--- Problem requirements ---
Exact reproduction is required for the lines bounded by the one containing "Generate a Blender" and the one containing "R = math.radians", both bounds included. Print them without any pictures.
** Start Supplied material **
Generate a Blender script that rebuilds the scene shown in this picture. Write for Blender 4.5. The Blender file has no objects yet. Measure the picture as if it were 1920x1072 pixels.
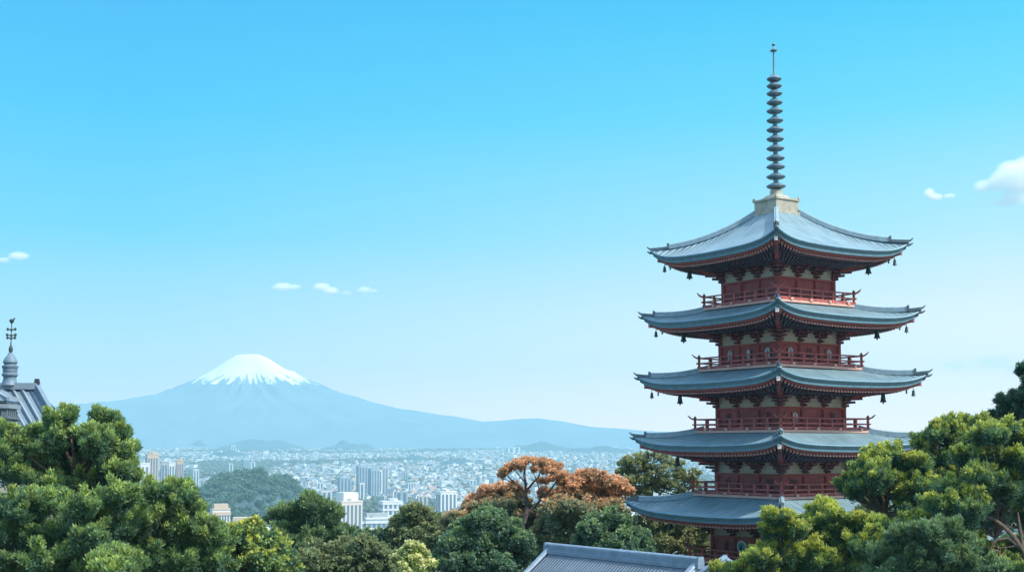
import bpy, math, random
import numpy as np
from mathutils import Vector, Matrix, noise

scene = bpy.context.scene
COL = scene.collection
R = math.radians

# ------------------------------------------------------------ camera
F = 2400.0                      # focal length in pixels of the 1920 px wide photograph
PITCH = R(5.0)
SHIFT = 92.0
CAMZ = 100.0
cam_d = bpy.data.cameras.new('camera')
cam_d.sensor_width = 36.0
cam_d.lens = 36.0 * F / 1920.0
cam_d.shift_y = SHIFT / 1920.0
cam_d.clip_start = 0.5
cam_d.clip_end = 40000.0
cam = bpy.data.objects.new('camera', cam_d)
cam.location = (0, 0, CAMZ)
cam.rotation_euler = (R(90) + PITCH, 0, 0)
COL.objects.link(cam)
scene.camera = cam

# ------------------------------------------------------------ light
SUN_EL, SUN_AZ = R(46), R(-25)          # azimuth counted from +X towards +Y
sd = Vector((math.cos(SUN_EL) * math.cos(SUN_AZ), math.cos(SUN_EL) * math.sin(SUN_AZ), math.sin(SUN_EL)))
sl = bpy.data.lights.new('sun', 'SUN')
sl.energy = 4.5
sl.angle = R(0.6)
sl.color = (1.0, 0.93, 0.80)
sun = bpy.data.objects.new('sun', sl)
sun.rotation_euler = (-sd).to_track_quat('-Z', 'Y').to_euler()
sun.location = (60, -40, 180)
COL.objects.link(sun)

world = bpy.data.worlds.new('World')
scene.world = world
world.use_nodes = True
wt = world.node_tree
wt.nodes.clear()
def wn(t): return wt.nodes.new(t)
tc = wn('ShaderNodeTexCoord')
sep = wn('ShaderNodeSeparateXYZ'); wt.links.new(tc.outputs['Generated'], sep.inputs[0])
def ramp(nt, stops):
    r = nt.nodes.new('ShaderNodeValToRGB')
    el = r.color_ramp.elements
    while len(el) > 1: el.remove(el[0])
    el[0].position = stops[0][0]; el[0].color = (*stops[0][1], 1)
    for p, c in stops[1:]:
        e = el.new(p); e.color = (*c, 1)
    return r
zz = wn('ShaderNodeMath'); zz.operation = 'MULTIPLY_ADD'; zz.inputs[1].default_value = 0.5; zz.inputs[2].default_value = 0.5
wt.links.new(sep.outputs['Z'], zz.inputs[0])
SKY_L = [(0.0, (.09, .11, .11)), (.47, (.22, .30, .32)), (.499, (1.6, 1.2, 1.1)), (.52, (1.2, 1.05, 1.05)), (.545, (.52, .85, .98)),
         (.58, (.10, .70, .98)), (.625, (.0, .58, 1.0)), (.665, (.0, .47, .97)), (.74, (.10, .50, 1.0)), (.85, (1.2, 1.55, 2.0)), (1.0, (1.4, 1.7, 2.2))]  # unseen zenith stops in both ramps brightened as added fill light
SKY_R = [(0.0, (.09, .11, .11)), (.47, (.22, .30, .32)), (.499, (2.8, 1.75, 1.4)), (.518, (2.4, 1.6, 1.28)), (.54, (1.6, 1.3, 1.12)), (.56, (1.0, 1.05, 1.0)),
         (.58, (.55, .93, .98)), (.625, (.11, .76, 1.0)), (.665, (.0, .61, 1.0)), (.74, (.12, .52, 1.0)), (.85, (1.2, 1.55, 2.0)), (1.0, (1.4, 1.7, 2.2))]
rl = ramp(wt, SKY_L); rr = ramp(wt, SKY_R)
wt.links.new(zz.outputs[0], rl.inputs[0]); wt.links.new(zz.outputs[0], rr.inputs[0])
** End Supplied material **
** Start Supplied material **
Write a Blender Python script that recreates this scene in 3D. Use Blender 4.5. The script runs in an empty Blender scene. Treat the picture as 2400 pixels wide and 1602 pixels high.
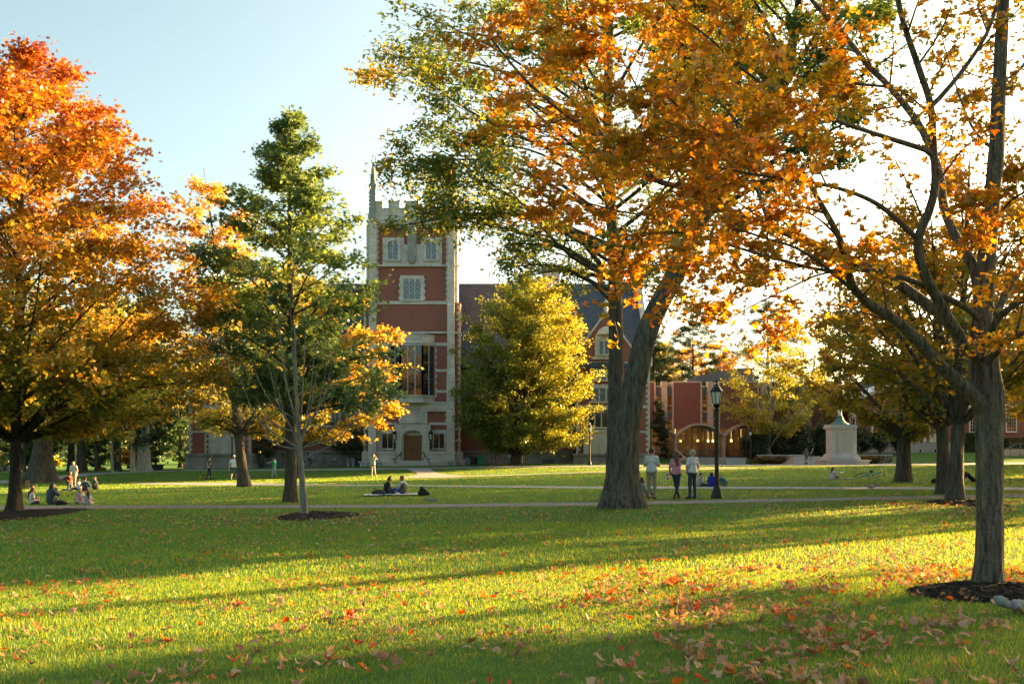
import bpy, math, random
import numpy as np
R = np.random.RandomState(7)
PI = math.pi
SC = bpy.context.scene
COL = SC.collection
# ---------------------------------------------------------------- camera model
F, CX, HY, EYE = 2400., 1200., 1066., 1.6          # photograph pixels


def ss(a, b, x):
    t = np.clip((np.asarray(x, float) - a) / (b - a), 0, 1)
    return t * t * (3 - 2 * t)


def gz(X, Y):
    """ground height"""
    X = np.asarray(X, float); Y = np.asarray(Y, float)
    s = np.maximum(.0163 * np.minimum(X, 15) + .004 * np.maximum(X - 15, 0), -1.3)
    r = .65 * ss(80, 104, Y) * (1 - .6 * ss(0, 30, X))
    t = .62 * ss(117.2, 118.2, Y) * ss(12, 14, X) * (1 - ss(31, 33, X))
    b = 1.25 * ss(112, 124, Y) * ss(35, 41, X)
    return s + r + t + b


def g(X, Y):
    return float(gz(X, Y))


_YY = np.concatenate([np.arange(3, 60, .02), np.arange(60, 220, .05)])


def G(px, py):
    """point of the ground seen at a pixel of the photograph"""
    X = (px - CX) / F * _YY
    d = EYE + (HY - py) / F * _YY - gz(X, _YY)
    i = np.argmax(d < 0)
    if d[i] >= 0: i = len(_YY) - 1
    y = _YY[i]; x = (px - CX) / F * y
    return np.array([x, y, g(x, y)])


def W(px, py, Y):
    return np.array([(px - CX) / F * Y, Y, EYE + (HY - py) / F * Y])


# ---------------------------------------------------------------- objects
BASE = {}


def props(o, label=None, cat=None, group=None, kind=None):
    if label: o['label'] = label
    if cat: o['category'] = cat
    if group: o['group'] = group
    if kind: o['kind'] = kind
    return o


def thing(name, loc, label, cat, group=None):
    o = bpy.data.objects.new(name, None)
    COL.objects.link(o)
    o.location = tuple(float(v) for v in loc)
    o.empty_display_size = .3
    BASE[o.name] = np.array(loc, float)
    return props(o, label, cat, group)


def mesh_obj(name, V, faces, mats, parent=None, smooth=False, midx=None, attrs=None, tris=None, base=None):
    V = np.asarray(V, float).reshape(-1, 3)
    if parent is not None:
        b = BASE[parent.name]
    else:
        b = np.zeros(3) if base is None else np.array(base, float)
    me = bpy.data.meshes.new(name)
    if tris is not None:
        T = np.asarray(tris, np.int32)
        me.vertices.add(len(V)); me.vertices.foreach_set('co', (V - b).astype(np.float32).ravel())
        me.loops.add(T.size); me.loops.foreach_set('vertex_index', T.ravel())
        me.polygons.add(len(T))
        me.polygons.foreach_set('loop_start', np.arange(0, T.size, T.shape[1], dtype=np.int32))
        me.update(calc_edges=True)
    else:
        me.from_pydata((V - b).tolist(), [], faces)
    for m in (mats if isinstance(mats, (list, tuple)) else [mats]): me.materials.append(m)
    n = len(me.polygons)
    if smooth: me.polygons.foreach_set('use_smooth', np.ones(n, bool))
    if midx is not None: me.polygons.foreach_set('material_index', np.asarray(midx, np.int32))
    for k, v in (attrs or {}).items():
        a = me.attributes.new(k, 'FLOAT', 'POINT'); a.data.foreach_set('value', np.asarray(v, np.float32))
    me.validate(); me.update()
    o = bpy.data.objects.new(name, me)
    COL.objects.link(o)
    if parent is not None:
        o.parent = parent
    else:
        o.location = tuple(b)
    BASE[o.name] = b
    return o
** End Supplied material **
--- Full answer ---
Generate a Blender script that rebuilds the scene shown in this picture. Write for Blender 4.5. The Blender file has no objects yet. Measure the picture as if it were 1920x1072 pixels.
import bpy, math, random
import numpy as np
from mathutils import Vector, Matrix, noise

scene = bpy.context.scene
COL = scene.collection
R = math.radians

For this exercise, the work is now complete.